Start of Listed records

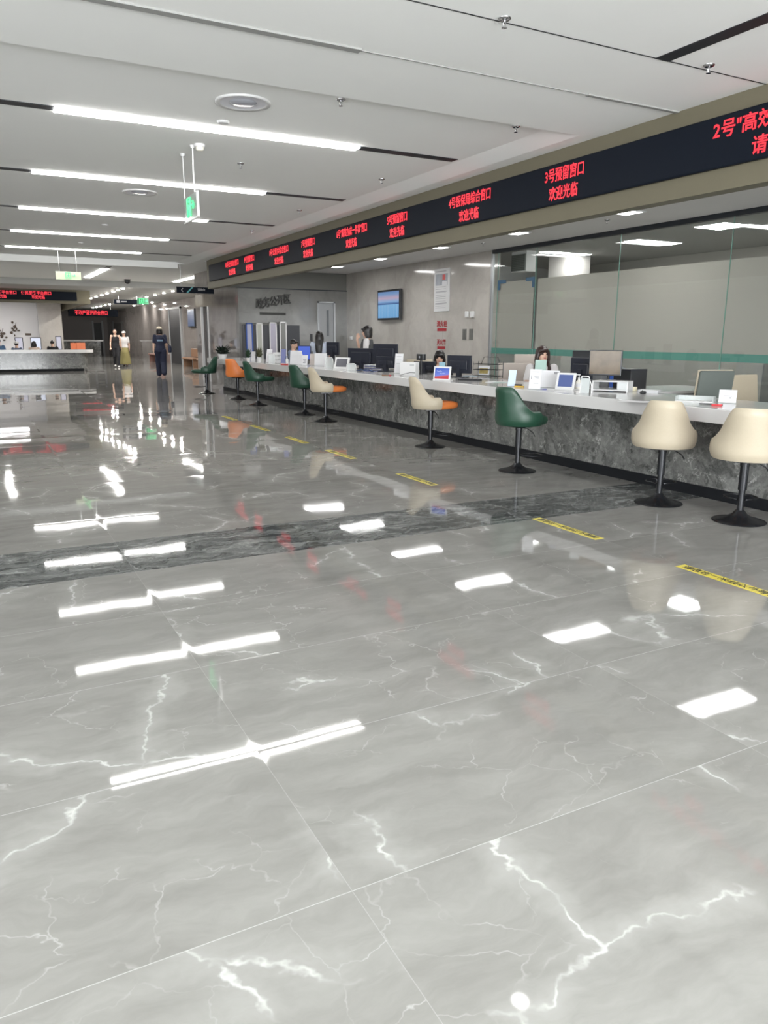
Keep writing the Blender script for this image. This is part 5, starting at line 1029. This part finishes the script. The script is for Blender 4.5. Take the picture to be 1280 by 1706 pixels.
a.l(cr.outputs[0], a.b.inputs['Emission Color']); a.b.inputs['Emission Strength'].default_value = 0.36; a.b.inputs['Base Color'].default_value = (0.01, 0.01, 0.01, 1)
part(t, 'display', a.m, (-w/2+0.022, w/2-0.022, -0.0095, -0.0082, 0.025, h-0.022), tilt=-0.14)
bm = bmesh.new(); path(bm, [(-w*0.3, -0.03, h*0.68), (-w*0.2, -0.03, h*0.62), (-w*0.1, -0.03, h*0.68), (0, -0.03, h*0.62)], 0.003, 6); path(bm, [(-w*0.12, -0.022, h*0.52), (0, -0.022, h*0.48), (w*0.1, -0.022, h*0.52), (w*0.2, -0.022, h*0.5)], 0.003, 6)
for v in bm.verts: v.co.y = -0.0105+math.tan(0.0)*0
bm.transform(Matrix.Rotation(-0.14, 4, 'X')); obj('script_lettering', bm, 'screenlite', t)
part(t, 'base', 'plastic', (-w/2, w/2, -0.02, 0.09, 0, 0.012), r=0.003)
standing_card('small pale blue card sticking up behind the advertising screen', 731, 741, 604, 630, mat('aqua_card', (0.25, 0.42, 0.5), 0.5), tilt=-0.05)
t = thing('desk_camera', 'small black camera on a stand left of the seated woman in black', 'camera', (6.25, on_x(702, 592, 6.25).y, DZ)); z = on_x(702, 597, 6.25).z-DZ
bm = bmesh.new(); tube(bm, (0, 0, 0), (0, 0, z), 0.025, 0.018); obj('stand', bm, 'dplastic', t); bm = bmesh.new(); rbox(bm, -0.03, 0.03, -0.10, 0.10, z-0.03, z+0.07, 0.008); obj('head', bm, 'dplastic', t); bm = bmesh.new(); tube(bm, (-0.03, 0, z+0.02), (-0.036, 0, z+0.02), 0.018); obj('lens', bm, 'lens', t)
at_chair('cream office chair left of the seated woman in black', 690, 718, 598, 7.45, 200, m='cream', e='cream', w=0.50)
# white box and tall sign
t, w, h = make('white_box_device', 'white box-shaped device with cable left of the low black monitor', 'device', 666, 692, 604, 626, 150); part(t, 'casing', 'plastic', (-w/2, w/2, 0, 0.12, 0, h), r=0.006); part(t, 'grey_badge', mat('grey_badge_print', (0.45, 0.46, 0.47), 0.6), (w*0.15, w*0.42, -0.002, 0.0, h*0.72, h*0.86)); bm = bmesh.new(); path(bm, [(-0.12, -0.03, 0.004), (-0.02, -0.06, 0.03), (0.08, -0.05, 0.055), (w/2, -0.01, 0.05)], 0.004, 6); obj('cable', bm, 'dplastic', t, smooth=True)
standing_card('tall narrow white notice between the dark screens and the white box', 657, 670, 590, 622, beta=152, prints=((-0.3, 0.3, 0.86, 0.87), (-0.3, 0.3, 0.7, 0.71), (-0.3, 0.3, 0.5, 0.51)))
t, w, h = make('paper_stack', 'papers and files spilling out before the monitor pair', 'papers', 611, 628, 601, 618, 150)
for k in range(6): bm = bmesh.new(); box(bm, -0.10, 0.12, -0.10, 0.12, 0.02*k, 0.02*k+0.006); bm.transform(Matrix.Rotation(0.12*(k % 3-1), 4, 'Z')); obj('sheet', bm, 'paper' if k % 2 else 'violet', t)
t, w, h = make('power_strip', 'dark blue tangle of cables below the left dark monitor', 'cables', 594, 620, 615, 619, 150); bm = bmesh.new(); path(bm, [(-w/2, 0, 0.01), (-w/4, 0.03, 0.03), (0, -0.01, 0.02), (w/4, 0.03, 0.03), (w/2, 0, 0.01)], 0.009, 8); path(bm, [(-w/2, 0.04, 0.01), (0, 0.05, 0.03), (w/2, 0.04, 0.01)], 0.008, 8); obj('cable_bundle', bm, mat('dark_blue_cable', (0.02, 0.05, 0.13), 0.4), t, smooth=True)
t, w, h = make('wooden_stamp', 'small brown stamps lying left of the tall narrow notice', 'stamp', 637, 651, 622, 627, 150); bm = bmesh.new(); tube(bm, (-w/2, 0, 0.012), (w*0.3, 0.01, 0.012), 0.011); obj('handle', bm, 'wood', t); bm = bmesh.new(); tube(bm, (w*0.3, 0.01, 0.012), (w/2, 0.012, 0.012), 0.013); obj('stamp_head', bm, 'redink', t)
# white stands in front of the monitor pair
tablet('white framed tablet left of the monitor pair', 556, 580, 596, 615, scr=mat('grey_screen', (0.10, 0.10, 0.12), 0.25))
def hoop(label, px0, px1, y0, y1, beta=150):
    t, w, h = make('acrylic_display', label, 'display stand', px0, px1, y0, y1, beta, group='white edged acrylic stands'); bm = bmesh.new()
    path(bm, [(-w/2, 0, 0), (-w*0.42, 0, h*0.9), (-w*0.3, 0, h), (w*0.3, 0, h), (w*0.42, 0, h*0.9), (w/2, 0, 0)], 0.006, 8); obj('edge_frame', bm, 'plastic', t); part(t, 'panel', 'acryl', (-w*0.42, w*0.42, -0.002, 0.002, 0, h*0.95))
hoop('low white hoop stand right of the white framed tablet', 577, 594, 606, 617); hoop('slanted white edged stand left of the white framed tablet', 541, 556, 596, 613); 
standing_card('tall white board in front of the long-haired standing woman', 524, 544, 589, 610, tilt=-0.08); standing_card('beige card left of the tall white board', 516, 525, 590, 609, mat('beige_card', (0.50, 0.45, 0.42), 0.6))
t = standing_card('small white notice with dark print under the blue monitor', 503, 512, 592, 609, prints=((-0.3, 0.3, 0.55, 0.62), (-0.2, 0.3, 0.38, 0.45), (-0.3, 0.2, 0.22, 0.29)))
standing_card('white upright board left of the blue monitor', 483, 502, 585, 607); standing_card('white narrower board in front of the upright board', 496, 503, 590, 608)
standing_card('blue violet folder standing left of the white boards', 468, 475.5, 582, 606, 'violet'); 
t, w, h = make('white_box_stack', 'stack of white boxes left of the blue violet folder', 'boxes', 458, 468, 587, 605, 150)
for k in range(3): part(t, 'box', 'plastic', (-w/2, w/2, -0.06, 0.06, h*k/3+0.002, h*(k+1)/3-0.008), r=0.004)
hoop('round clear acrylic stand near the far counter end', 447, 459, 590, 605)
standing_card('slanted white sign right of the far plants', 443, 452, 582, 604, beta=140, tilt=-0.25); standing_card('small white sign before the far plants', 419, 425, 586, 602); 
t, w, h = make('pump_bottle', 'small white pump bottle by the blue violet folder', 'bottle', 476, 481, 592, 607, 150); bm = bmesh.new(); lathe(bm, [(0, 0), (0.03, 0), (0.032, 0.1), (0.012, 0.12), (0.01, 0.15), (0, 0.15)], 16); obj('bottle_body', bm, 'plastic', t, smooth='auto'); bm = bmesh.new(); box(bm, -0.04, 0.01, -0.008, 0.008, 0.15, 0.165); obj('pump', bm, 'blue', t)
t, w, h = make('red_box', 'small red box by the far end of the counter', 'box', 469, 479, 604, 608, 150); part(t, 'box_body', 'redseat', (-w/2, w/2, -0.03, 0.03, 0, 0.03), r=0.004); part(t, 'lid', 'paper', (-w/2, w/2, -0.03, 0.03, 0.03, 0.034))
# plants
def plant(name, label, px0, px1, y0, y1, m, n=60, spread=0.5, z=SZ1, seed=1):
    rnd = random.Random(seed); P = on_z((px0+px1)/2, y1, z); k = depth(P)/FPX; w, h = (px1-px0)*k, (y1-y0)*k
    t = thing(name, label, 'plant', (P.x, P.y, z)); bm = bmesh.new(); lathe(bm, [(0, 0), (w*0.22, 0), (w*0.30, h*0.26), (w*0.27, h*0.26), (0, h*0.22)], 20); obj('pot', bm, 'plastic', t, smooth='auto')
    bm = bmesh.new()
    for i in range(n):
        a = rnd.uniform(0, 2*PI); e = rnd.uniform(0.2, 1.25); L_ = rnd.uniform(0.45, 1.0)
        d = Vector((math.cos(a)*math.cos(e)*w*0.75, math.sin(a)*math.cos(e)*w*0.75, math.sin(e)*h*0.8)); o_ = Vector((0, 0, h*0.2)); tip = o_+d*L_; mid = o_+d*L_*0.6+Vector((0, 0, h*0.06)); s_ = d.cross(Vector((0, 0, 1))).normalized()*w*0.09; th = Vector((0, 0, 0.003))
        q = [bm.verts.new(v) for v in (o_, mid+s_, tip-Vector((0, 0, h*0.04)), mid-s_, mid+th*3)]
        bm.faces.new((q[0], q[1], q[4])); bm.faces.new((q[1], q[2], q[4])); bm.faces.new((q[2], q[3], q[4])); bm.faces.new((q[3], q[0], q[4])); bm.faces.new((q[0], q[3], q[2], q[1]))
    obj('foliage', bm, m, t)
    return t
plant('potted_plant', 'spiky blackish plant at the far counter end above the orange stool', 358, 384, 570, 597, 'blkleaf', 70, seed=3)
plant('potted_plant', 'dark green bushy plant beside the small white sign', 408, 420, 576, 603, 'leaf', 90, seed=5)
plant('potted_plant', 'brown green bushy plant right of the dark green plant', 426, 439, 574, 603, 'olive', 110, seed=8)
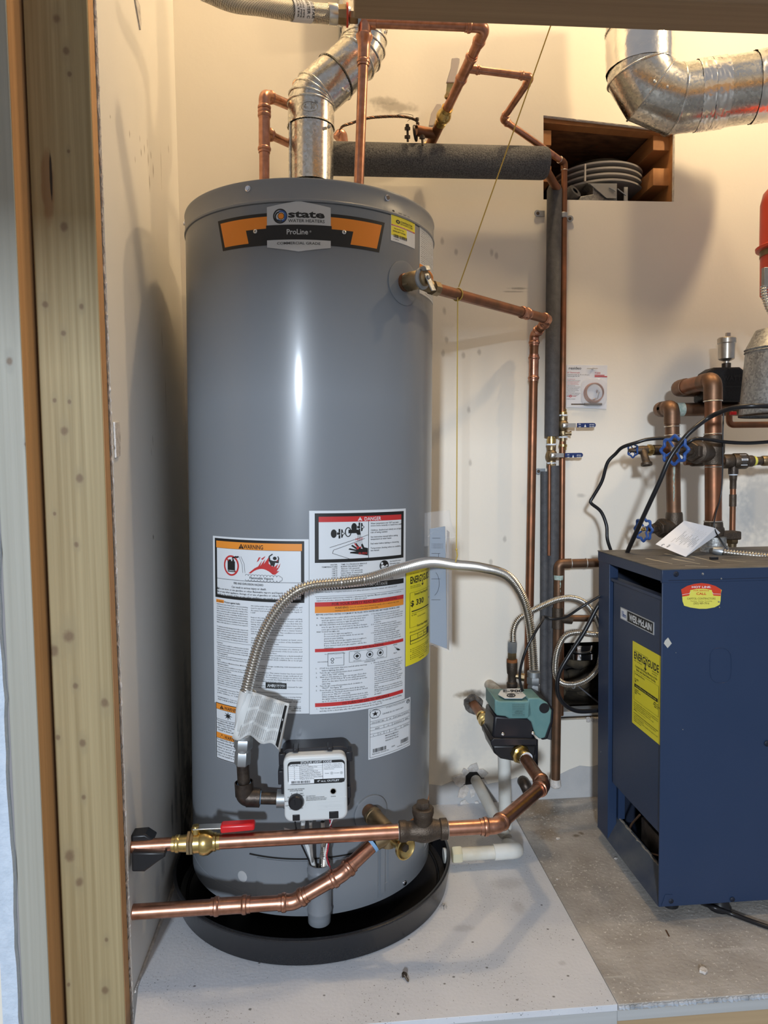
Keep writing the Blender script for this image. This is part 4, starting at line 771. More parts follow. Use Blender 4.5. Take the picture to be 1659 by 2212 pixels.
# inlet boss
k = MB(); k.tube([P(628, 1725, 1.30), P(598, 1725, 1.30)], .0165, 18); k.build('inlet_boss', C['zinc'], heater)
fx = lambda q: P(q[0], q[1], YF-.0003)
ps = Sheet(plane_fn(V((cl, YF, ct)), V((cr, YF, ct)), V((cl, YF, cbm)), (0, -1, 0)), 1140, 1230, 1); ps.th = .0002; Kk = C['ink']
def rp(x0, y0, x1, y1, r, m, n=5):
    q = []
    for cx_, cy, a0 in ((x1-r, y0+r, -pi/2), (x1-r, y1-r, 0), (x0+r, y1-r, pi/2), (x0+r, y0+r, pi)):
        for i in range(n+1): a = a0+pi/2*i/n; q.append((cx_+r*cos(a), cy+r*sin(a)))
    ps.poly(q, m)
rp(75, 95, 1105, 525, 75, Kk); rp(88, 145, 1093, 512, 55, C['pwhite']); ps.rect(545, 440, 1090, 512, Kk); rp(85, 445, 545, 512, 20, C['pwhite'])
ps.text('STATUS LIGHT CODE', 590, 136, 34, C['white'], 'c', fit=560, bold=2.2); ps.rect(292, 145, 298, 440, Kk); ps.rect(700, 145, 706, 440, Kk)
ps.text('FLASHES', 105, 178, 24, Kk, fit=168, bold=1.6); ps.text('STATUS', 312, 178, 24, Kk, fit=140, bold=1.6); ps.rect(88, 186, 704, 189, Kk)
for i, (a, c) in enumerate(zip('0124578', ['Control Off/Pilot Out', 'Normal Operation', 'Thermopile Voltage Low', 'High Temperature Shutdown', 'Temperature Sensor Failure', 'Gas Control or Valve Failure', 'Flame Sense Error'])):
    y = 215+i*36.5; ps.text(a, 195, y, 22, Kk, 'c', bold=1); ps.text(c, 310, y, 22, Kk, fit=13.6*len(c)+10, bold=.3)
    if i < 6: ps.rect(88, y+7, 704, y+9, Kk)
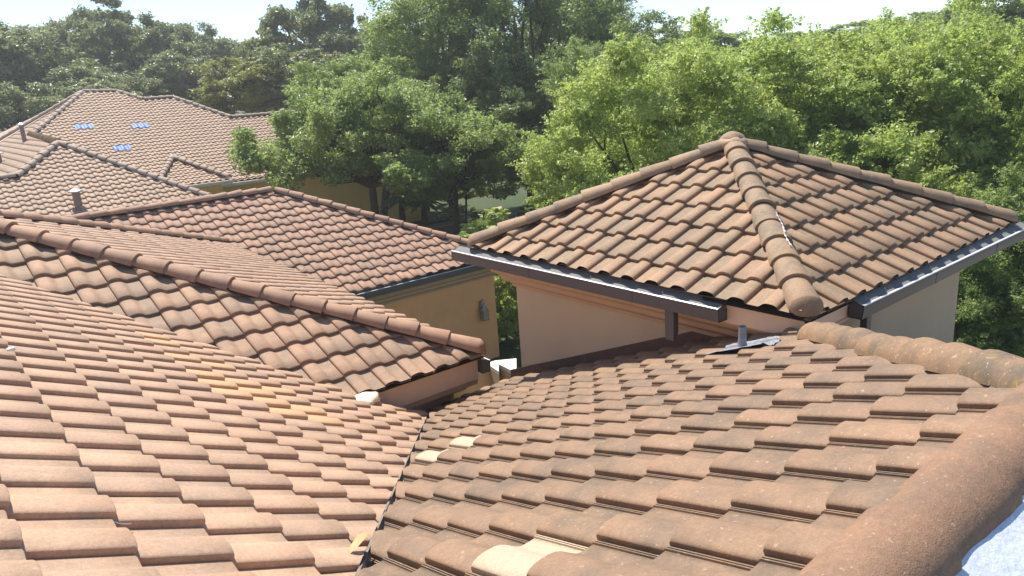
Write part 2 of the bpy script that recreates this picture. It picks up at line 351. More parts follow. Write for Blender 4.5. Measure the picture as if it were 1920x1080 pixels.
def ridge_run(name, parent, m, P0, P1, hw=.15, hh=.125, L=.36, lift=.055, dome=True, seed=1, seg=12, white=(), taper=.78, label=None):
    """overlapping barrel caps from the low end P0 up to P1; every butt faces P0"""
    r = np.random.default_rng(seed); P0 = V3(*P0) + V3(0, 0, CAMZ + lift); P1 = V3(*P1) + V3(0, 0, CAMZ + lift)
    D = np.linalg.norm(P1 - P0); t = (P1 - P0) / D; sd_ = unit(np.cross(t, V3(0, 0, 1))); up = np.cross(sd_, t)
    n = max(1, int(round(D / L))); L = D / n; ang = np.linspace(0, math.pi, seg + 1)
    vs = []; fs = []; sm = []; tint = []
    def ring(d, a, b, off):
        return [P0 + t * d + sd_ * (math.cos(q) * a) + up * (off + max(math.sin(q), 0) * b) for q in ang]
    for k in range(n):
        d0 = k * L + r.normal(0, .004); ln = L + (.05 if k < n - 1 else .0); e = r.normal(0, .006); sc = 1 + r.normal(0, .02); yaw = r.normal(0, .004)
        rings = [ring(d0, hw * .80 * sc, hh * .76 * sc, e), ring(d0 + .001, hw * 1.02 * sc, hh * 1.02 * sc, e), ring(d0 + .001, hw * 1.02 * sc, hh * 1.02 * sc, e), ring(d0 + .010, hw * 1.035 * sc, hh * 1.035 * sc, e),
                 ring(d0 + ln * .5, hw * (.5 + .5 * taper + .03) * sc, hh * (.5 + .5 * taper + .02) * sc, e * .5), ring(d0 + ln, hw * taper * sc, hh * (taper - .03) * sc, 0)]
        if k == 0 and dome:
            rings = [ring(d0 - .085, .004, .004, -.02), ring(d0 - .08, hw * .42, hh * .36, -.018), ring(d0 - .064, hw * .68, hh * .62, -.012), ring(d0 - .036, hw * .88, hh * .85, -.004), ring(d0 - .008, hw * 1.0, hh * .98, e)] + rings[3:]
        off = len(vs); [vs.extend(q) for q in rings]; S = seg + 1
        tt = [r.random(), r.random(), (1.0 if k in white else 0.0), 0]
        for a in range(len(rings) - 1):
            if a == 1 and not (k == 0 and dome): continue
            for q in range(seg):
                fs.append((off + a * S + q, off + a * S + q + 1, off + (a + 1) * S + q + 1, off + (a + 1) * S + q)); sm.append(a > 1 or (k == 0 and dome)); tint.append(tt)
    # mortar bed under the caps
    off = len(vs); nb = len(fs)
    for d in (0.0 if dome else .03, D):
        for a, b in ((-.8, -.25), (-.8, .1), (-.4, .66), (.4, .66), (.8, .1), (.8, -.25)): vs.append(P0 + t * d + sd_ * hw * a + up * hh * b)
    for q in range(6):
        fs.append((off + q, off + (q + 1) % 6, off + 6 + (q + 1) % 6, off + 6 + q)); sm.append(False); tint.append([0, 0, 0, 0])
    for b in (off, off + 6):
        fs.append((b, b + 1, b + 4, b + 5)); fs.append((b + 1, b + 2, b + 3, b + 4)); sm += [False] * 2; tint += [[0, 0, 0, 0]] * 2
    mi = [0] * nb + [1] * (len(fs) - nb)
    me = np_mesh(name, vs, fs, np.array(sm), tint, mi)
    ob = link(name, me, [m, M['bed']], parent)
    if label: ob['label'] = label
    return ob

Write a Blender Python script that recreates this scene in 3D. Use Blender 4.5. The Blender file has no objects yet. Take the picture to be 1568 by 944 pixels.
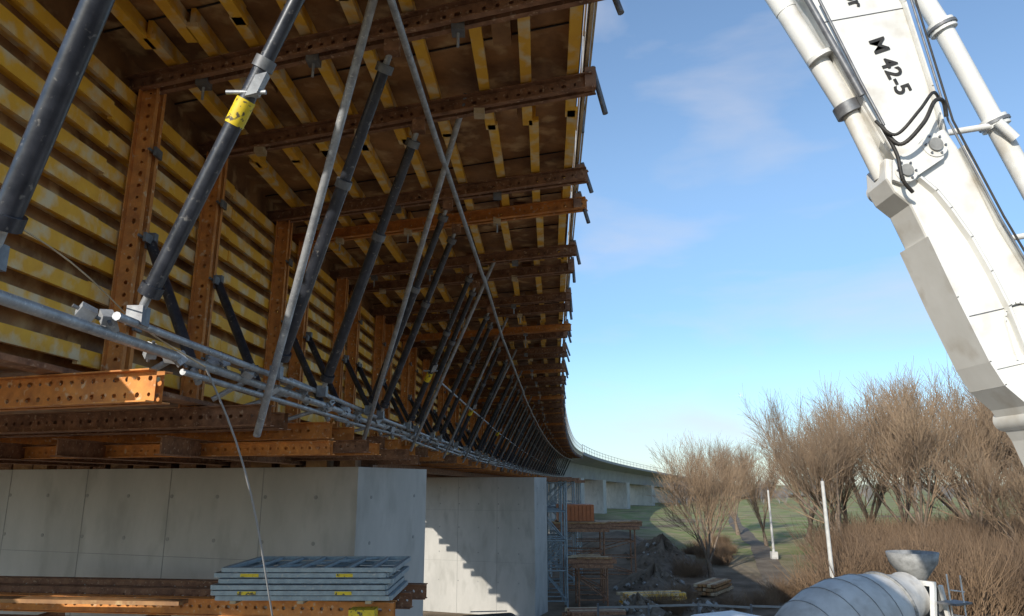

End of Listed records

Where a line in the material contains "recreates", copy that line.

Write part 2 of the bpy script that recreates this picture. It picks up at line 351. More parts follow. Write for Blender 4.5. Measure the picture as if it were 1920x1080 pixels.
Write a Blender Python script that recreates this scene in 3D. Use Blender 4.5. The Blender file has no objects yet. Take the picture to be 1568 by 944 pixels.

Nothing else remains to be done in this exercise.